One of the reasons why I enjoyed the picture so much is, especially during its early scenes, its consistency in quickly turning events from somewhat harmless fun to life-threatening. For instance, eventually discovering that they are able to will their body to levitate, the trio decide to play catch amongst the clouds. Suddenly, the peaceful game turns deadly when a plane in full speed reveals itself from an awkward angle. The initially relatively stable camera, controlled by Andrew’s mind as it hovers over and around them, goes through appropriate convulsions once panic sets in.

As much as it is very amusing to watch the guys discover and experiment their newfangled abilities, the more interesting moments involve Andrew talking about how he feels so lonely sometimes. I must admit that I began to get a bit teary-eyed because I found myself able to relate to the essence of his loneliness. As hard as he tries to fit in during social gatherings, he just has a sensitive personality which often leads to disappointments and other emotional disasters. It is obvious that he is grateful of the powers because the experiences bind them as soldiers do when in battle.

Prior to their trip to the cave, Andrew is not really close to Matt even though they are cousins. And Andrew certainly is not a part of Steve’s social circle. Steve’s friends–including himself, at least initially–mostly see Andrew as that loser who wears the same grey sweater every day to school. At one point, when Andrew confesses to Steve and Matt that he has just had the best day of his life, it does not feel like some cheap cliché. The line holds meaning to us because the camera captures the essence of their bond and it shows us the value of Andrew deciding to come out of his shell a little. I think that emotional honesty moved me so much because when he does terrible things later on, I was still able to root for and empathize with him.

Despite its very short running time, Andrew’s character arc feels complete and the denouements feel just right.
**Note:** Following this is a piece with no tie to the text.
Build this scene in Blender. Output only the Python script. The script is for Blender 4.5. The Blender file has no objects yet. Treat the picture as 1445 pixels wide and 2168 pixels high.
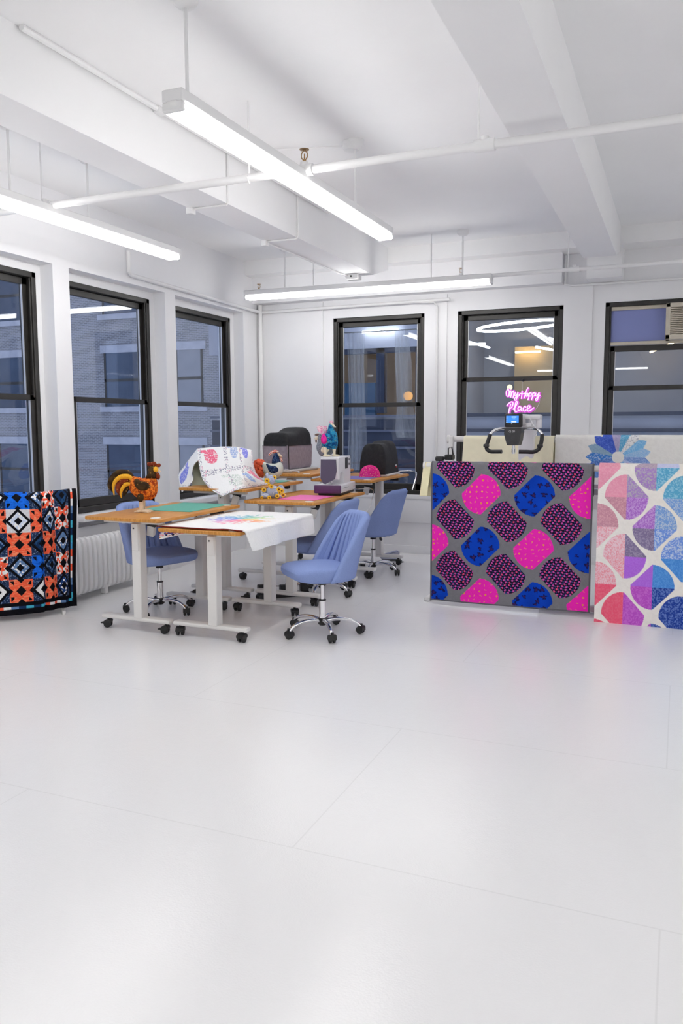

Directed by Josh Trank, “Chronicle” could have used less scenes of Casey (Ashley Hinshaw) the blogger, Matt’s romantic interest, in order to make the final product even leaner. The romance brings nothing special to the film and I felt the momentum slow down each time they flirt in such a boring way. They are so cutesy around one another, I was just thankful there is not a “No, you hang up first!” scene. Still, the pathos of Andrew’s suffering is so strong, brilliantly played by DeHaan, everything else feels secondary.